Quote the whole listing exactly. Leave the pictures out of your copy.

• GIVEN MATERIAL:
######
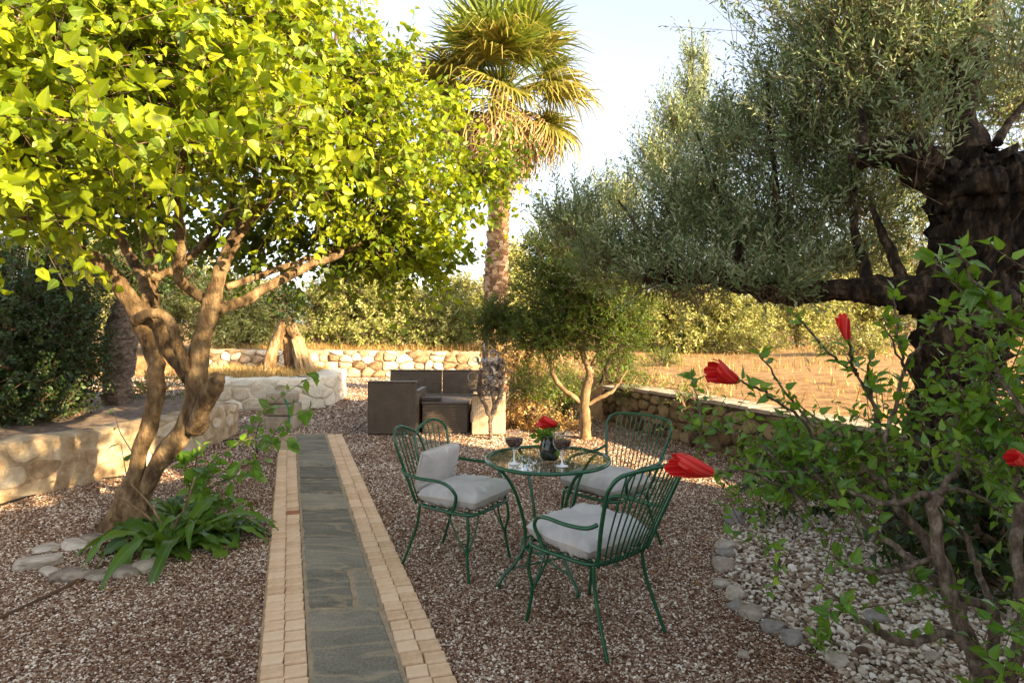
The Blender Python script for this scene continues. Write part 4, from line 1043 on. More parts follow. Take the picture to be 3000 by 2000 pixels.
bush('hedge', 'dark glossy hedge on the raised bed at the far left', hb, [(np.array([-5.75, 7.1, 1.2]), (.9, .8, .95), 1.2), (np.array([-5.35, 7.3, 1.2]), (.42, .5, .75), 1.2), (np.array([-6.2, 7.6, 2.0]), (1.1, .9, .8), 1), (np.array([-5.3, 8.9, 2.3]), (.8, .5, .5), 1), (np.array([-5.6, 6.7, .75]), (.8, .5, .45), 1.2)],
     M['hedge_leaf'], 620, .26, 9, .06, .6, cat_='hedge', nr=.7, flat=.3, tmpl=(T_NARROW, F_NARROW))
gb = Ng(370, 940); gb[2] = .43; gb = D(370, 905, 8.9); gb[2] = .43
bush('ground_cover_shrub', 'low dark green shrub on the bed behind the mulberry stems', gb, [(gb + np.array([0, 0, .15]), (.42, .3, .22), 1), (gb + np.array([-.4, .3, .12]), (.3, .3, .2), 1)], M['small_tree_leaf'], 330, .18, 8, .05, .4, stem=False)
# scrub between the sofa and the small tree
for lab, x, y, Yd, r, mt in (('yellow green shrub between the tan armchair and the small tree', 1225, 900, 9.3, (.42, .35, .38), 'small_tree_leaf'),
                             ('dry rust coloured shrub at the foot of the bank behind the tan armchair', 1200, 960, 9.0, (.34, .3, .26), 'dry_leaf'),
                             ('green shrub on the bank right of the small tree stem', 1420, 860, 10.6, (.45, .4, .35), 'small_tree_leaf'),
                             ('low rusty shrub at the foot of the small tree', 1265, 985, 8.7, (.36, .25, .20), 'dry_leaf'),
                             ('olive green shrub below the left limb of the small tree', 1290, 900, 9.8, (.35, .35, .42), 'small_tree_leaf'),
                             ('dry golden shrub on the bank behind the curled dead plant', 1190, 830, 11.0, (.5, .4, .42), 'dry_leaf')):
    c = D(x, y, Yd); b = c.copy(); b[2] = ground_h(b[None, :2])[0][0]
    bush('bank_shrub', lab, b, [(c, r, 1)], M[mt], 620, .24, 10, .06, .32, group='shrubs on the bank', tint=(.3, 1.0), nr=.8, flat=.3)

for lab, x, y, Yd, r, mt in (('leafy creeper spilling over the far end of the mossy wall', 1475, 905, 8.9, (.34, .2, .22), 'small_tree_leaf'), ('small green creeper on the mossy wall coping right of the larger creeper', 1590, 915, 7.6, (.22, .14, .12), 'small_tree_leaf'),
                             ('low dark scrub at the field edge left of the darker bush', 1735, 795, 19.5, (.9, .6, .55), 'scrub_leaf'), ('low scrub at the field edge beside the olive trunk', 1960, 800, 17, (1.0, .6, .55), 'scrub_leaf'), ('small green shrub growing in the straw field behind the mossy wall', 1520, 830, 14, (.4, .4, .3), 'small_tree_leaf')):
    c = D(x, y, Yd); b = c.copy(); b[2] = ground_h(b[None, :2])[0][0]
    bush('field_shrub', lab, b, [(c, r, 1)], M[mt], 420 if r[0] < .5 else 170, .26 if r[0] < .5 else .4, 9, .06 if r[0] < .5 else .12, .36, group='shrubs along the field', tint=(.0, .8), nr=.8, flat=.3)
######
• OUTPUT FOR THIS EXERCISE:
The Blender Python script for this scene continues. Write part 4, from line 1043 on. More parts follow. Take the picture to be 3000 by 2000 pixels.
bush('hedge', 'dark glossy hedge on the raised bed at the far left', hb, [(np.array([-5.75, 7.1, 1.2]), (.9, .8, .95), 1.2), (np.array([-5.35, 7.3, 1.2]), (.42, .5, .75), 1.2), (np.array([-6.2, 7.6, 2.0]), (1.1, .9, .8), 1), (np.array([-5.3, 8.9, 2.3]), (.8, .5, .5), 1), (np.array([-5.6, 6.7, .75]), (.8, .5, .45), 1.2)],
     M['hedge_leaf'], 620, .26, 9, .06, .6, cat_='hedge', nr=.7, flat=.3, tmpl=(T_NARROW, F_NARROW))
gb = Ng(370, 940); gb[2] = .43; gb = D(370, 905, 8.9); gb[2] = .43
bush('ground_cover_shrub', 'low dark green shrub on the bed behind the mulberry stems', gb, [(gb + np.array([0, 0, .15]), (.42, .3, .22), 1), (gb + np.array([-.4, .3, .12]), (.3, .3, .2), 1)], M['small_tree_leaf'], 330, .18, 8, .05, .4, stem=False)
# scrub between the sofa and the small tree
for lab, x, y, Yd, r, mt in (('yellow green shrub between the tan armchair and the small tree', 1225, 900, 9.3, (.42, .35, .38), 'small_tree_leaf'),
                             ('dry rust coloured shrub at the foot of the bank behind the tan armchair', 1200, 960, 9.0, (.34, .3, .26), 'dry_leaf'),
                             ('green shrub on the bank right of the small tree stem', 1420, 860, 10.6, (.45, .4, .35), 'small_tree_leaf'),
                             ('low rusty shrub at the foot of the small tree', 1265, 985, 8.7, (.36, .25, .20), 'dry_leaf'),
                             ('olive green shrub below the left limb of the small tree', 1290, 900, 9.8, (.35, .35, .42), 'small_tree_leaf'),
                             ('dry golden shrub on the bank behind the curled dead plant', 1190, 830, 11.0, (.5, .4, .42), 'dry_leaf')):
    c = D(x, y, Yd); b = c.copy(); b[2] = ground_h(b[None, :2])[0][0]
    bush('bank_shrub', lab, b, [(c, r, 1)], M[mt], 620, .24, 10, .06, .32, group='shrubs on the bank', tint=(.3, 1.0), nr=.8, flat=.3)

for lab, x, y, Yd, r, mt in (('leafy creeper spilling over the far end of the mossy wall', 1475, 905, 8.9, (.34, .2, .22), 'small_tree_leaf'), ('small green creeper on the mossy wall coping right of the larger creeper', 1590, 915, 7.6, (.22, .14, .12), 'small_tree_leaf'),
                             ('low dark scrub at the field edge left of the darker bush', 1735, 795, 19.5, (.9, .6, .55), 'scrub_leaf'), ('low scrub at the field edge beside the olive trunk', 1960, 800, 17, (1.0, .6, .55), 'scrub_leaf'), ('small green shrub growing in the straw field behind the mossy wall', 1520, 830, 14, (.4, .4, .3), 'small_tree_leaf')):
    c = D(x, y, Yd); b = c.copy(); b[2] = ground_h(b[None, :2])[0][0]
    bush('field_shrub', lab, b, [(c, r, 1)], M[mt], 420 if r[0] < .5 else 170, .26 if r[0] < .5 else .4, 9, .06 if r[0] < .5 else .12, .36, group='shrubs along the field', tint=(.0, .8), nr=.8, flat=.3)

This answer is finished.